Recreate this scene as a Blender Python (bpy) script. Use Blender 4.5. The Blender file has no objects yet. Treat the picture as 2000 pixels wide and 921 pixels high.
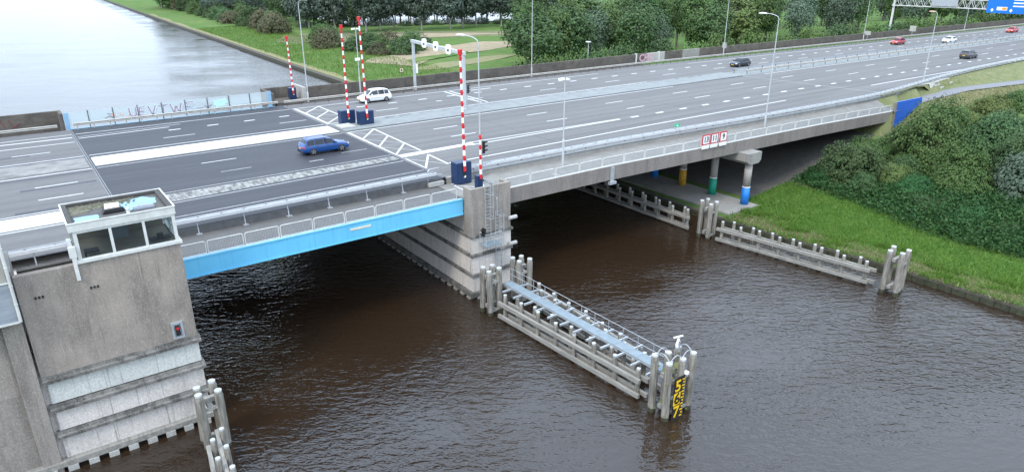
import bpy, math, random
import numpy as np
from mathutils import Vector, Matrix

# ------------------------------------------------------------------ camera, sky, sun, exposure
S = bpy.context.scene
COL = S.collection
R = math.radians
cam = bpy.data.cameras.new('camera'); cam.sensor_width = 36.0; cam.lens = 24.3
cam.clip_start = 0.5; cam.clip_end = 9000
camo = bpy.data.objects.new('camera', cam); COL.objects.link(camo)
_p, _y = R(21.3), R(53.8)
_F = Vector((math.cos(_y)*math.cos(_p), math.sin(_y)*math.cos(_p), -math.sin(_p)))
_Rt = Vector((math.sin(_y), -math.cos(_y), 0)); _U = _Rt.cross(_F)
camo.matrix_world = Matrix(((_Rt.x, _U.x, -_F.x, 0), (_Rt.y, _U.y, -_F.y, 0), (_Rt.z, _U.z, -_F.z, 26.5), (0, 0, 0, 1)))
S.camera = camo

SUN_EL, SUN_AZ = 48.0, 205.0          # compass-style: direction towards the sun in the xy plane, measured from +X
W = bpy.data.worlds.new('World'); S.world = W; W.use_nodes = True
wn = W.node_tree.nodes; wl = W.node_tree.links; wn.clear()
sky = wn.new('ShaderNodeTexSky'); sky.sky_type = 'NISHITA'; sky.sun_disc = False
sky.sun_elevation = R(SUN_EL); sky.sun_rotation = R(90 - SUN_AZ); sky.dust_density = 1.0; sky.air_density = 1.0
tc = wn.new('ShaderNodeTexCoord'); mp = wn.new('ShaderNodeMapping'); mp.inputs['Scale'].default_value = (1.6, 1.6, 4.0); mp.inputs['Location'].default_value = (0.0, 0.0, 0.0)
cn = wn.new('ShaderNodeTexNoise'); cn.inputs['Scale'].default_value = 1.7; cn.inputs['Detail'].default_value = 6; cn.inputs['Roughness'].default_value = 0.55
cr = wn.new('ShaderNodeMapRange'); cr.inputs['From Min'].default_value = 0.34; cr.inputs['From Max'].default_value = 0.62
cr.inputs['To Min'].default_value = 0.62; cr.inputs['To Max'].default_value = 1.0
cmix = wn.new('ShaderNodeMix'); cmix.data_type = 'RGBA'; CLOUD = (18.6, 22.2, 27.0, 1)
bg = wn.new('ShaderNodeBackground'); bg.inputs['Strength'].default_value = 0.1
wo = wn.new('ShaderNodeOutputWorld')
wl.new(tc.outputs['Generated'], mp.inputs['Vector']); wl.new(mp.outputs['Vector'], cn.inputs['Vector'])
wl.new(cn.outputs['Fac'], cr.inputs['Value']); wl.new(cr.outputs['Result'], cmix.inputs['Factor'])
# overcast deck: brighter overhead than at the horizon
sep = wn.new('ShaderNodeSeparateXYZ'); el = wn.new('ShaderNodeMapRange'); el.inputs['From Min'].default_value = 0.0; el.inputs['From Max'].default_value = 1.0
el.inputs['To Min'].default_value = 0.54; el.inputs['To Max'].default_value = 1.05
cmul = wn.new('ShaderNodeMix'); cmul.data_type = 'RGBA'; cmul.blend_type = 'MULTIPLY'; cmul.inputs['Factor'].default_value = 1.0; cmul.inputs['A'].default_value = CLOUD
wl.new(tc.outputs['Generated'], sep.inputs[0]); wl.new(sep.outputs['Z'], el.inputs['Value']); wl.new(el.outputs['Result'], cmul.inputs['B']); wl.new(cmul.outputs['Result'], cmix.inputs['B'])
wl.new(sky.outputs['Color'], cmix.inputs['A']); wl.new(cmix.outputs['Result'], bg.inputs['Color']); wl.new(bg.outputs['Background'], wo.inputs['Surface'])
sun = bpy.data.lights.new('sun', 'SUN'); sun.energy = 1.5; sun.angle = R(12); sun.color = (1.0, 0.93, 0.82)
suno = bpy.data.objects.new('sun', sun); COL.objects.link(suno)
_d = Vector((math.cos(R(SUN_AZ))*math.cos(R(SUN_EL)), math.sin(R(SUN_AZ))*math.cos(R(SUN_EL)), math.sin(R(SUN_EL))))
suno.rotation_euler = _d.to_track_quat('Z', 'Y').to_euler()
S.view_settings.view_transform = 'Standard'; S.view_settings.look = 'None'; S.view_settings.gamma = 1.0
S.view_settings.exposure = 0.50
S.cycles.max_bounces = 6; S.cycles.transparent_max_bounces = 12
S.cycles.use_denoising = True

# ------------------------------------------------------------------ helpers
OFF = {}
class MB:
    def __init__(s): s.v = []; s.f = []; s.m = []
    def _add(s, vs, fs, mi):
        b = len(s.v); s.v += [tuple(p) for p in vs]
        for f in fs: s.f.append(tuple(b+i for i in f)); s.m.append(mi)
        return s
    def box(s, x0, y0, z0, x1, y1, z1, mi=0):
        return s._add([(x0,y0,z0),(x1,y0,z0),(x1,y1,z0),(x0,y1,z0),(x0,y0,z1),(x1,y0,z1),(x1,y1,z1),(x0,y1,z1)],
                      [(0,3,2,1),(4,5,6,7),(0,1,5,4),(1,2,6,5),(2,3,7,6),(3,0,4,7)], mi)
    def bbox(s, x0, y0, z0, x1, y1, z1, c=.03, mi=0):
        """box whose upper edges are chamfered"""
        c = min(c, (x1-x0)*.4, (y1-y0)*.4, (z1-z0)*.6)
        vs = []
        for z, i in ((z0, 0), (z1-c, 0), (z1, c)):
            vs += [(x0+i,y0+i,z),(x1-i,y0+i,z),(x1-i,y1-i,z),(x0+i,y1-i,z)]
        fs = [(0,3,2,1),(8,9,10,11)]
        for k in (0,4):
            for a in range(4): fs.append((k+a, k+(a+1)%4, k+4+(a+1)%4, k+4+a))
        return s._add(vs, fs, mi)
    def bar(s, p0, p1, w, h, mi=0, up=(0,0,1)):
        p0 = Vector(p0); p1 = Vector(p1); d = (p1-p0).normalized(); u = Vector(up)
        if abs(d.dot(u)) > .98: u = Vector((1,0,0))
        r = d.cross(u).normalized(); u = r.cross(d).normalized(); r *= w/2; u *= h/2
        vs = [p0-r-u, p0+r-u, p0+r+u, p0-r+u, p1-r-u, p1+r-u, p1+r+u, p1-r+u]
        return s._add(vs, [(0,1,2,3),(7,6,5,4),(0,4,5,1),(1,5,6,2),(2,6,7,3),(3,7,4,0)], mi)
    def tube(s, p0, p1, r0, r1=None, n=8, mi=0, cap=True):
        p0 = Vector(p0); p1 = Vector(p1); d = (p1-p0).normalized(); r1 = r0 if r1 is None else r1
        u = Vector((1,0,0)) if abs(d.x) < .9 else Vector((0,1,0))
        a = d.cross(u).normalized(); b = d.cross(a)
        vs = []
        for p, r in ((p0,r0),(p1,r1)):
            for i in range(n):
                t = 2*math.pi*i/n; vs.append(p + a*(r*math.cos(t)) + b*(r*math.sin(t)))
        fs = [(i,(i+1)%n,n+(i+1)%n,n+i) for i in range(n)]
        if cap: fs += [tuple(range(n-1,-1,-1)), tuple(range(n,2*n))]
        return s._add(vs, fs, mi)
    def path(s, pts, r, n=6, mi=0):
        for a, b in zip(pts, pts[1:]): s.tube(a, b, r, n=n, mi=mi)
        return s
    def lathe(s, x, y, prof, n=12, mi=0, cap=True):
        vs = []; k = len(prof)
        for r, z in prof:
            for i in range(n):
                t = 2*math.pi*i/n; vs.append((x+r*math.cos(t), y+r*math.sin(t), z))
        fs = [(j*n+i, j*n+(i+1)%n, (j+1)*n+(i+1)%n, (j+1)*n+i) for j in range(k-1) for i in range(n)]
        if cap: fs += [tuple(range(n-1,-1,-1)), tuple(range((k-1)*n, k*n))]
        return s._add(vs, fs, mi)
    def poly(s, pts, mi=0): return s._add(pts, [tuple(range(len(pts)))], mi)
    def prism(s, pts, vec, mi=0):
        n = len(pts); v = Vector(vec); a = [Vector(p) for p in pts]
        return s._add(a + [p+v for p in a], [tuple(range(n-1,-1,-1)), tuple(range(n,2*n))] + [(i,(i+1)%n,n+(i+1)%n,n+i) for i in range(n)], mi)
    def sweep(s, rings, mi=0, closed=False, cap=False):
        k = len(rings[0]); vs = [p for r in rings for p in r]; fs = []
        for j in range(len(rings)-1):
            for i in range(k if closed else k-1):
                fs.append((j*k+i, j*k+(i+1)%k, (j+1)*k+(i+1)%k, (j+1)*k+i))
        if cap: fs += [tuple(range(k-1,-1,-1)), tuple(range((len(rings)-1)*k, len(rings)*k))]
        return s._add(vs, fs, mi)
    def mesh(s, name, mats, off=(0,0,0), smooth=False):
        me = bpy.data.meshes.new(name); ox, oy, oz = off
        me.from_pydata([(x-ox,y-oy,z-oz) for x,y,z in s.v], [], s.f)
        for m in (mats if isinstance(mats, (list,tuple)) else [mats]): me.materials.append(m)
        me.polygons.foreach_set('material_index', s.m)
        if smooth: me.polygons.foreach_set('use_smooth', [True]*len(s.f))
        me.update(); return me
    def build(s, name, mats, parent=None, smooth=False):
        off = OFF.get(root_of(parent).name, (0,0,0)) if parent else (0,0,0)
        return link(name, s.mesh(name, mats, off, smooth), parent)

def root_of(o):
    while o.parent: o = o.parent
    return o
def link(name, me, parent=None, loc=None, rot=None, sc=None):
    o = bpy.data.objects.new(name, me); COL.objects.link(o)
    if parent: o.parent = parent
    if loc is not None: o.location = loc
    if rot is not None: o.rotation_euler = rot
    if sc is not None: o.scale = sc if isinstance(sc, (tuple,list)) else (sc,sc,sc)
    return o
def tag(o, label=None, cat=None, group=None, kind=None):
    if label: o['label'] = label
    if cat: o['category'] = cat
    if group: o['group'] = group
    if kind: o['kind'] = kind
    return o
def thing(name, label, cat, loc=(0,0,0), group=None):
    o = bpy.data.objects.new(name, None); COL.objects.link(o); o.location = loc
    o.empty_display_size = .3
    OFF[o.name] = tuple(loc)
    return tag(o, label, cat, group)
KIDS = {}
def copy_tree(o, parent=None):
    c = o.copy(); COL.objects.link(c)
    if parent: c.parent = parent
    for ch in [k for k in bpy.data.objects if k.parent == o]: copy_tree(ch, c)
    return c
def struct(name, mb, mats, smooth=False):
    return tag(mb.build(name, mats, None, smooth), kind='structure')
def lerp(tab, x):
    if x <= tab[0][0]: return tab[0][1]
    for (a, b), (c, d) in zip(tab, tab[1:]):
        if x <= c: return b + (d-b)*(x-a)/(c-a)
    return tab[-1][1]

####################

◆ WHAT YOU SHOULD DO ◆
Repeat exactly and only the lines from the start of the data above through the line that holds "S.camera = camo", inclusive. Pictures do not belong in the copy.

◆ FINAL RESULT ◆
Recreate this scene as a Blender Python (bpy) script. Use Blender 4.5. The Blender file has no objects yet. Treat the picture as 2000 pixels wide and 921 pixels high.
import bpy, math, random
import numpy as np
from mathutils import Vector, Matrix

# ------------------------------------------------------------------ camera, sky, sun, exposure
S = bpy.context.scene
COL = S.collection
R = math.radians
cam = bpy.data.cameras.new('camera'); cam.sensor_width = 36.0; cam.lens = 24.3
cam.clip_start = 0.5; cam.clip_end = 9000
camo = bpy.data.objects.new('camera', cam); COL.objects.link(camo)
_p, _y = R(21.3), R(53.8)
_F = Vector((math.cos(_y)*math.cos(_p), math.sin(_y)*math.cos(_p), -math.sin(_p)))
_Rt = Vector((math.sin(_y), -math.cos(_y), 0)); _U = _Rt.cross(_F)
camo.matrix_world = Matrix(((_Rt.x, _U.x, -_F.x, 0), (_Rt.y, _U.y, -_F.y, 0), (_Rt.z, _U.z, -_F.z, 26.5), (0, 0, 0, 1)))
S.camera = camo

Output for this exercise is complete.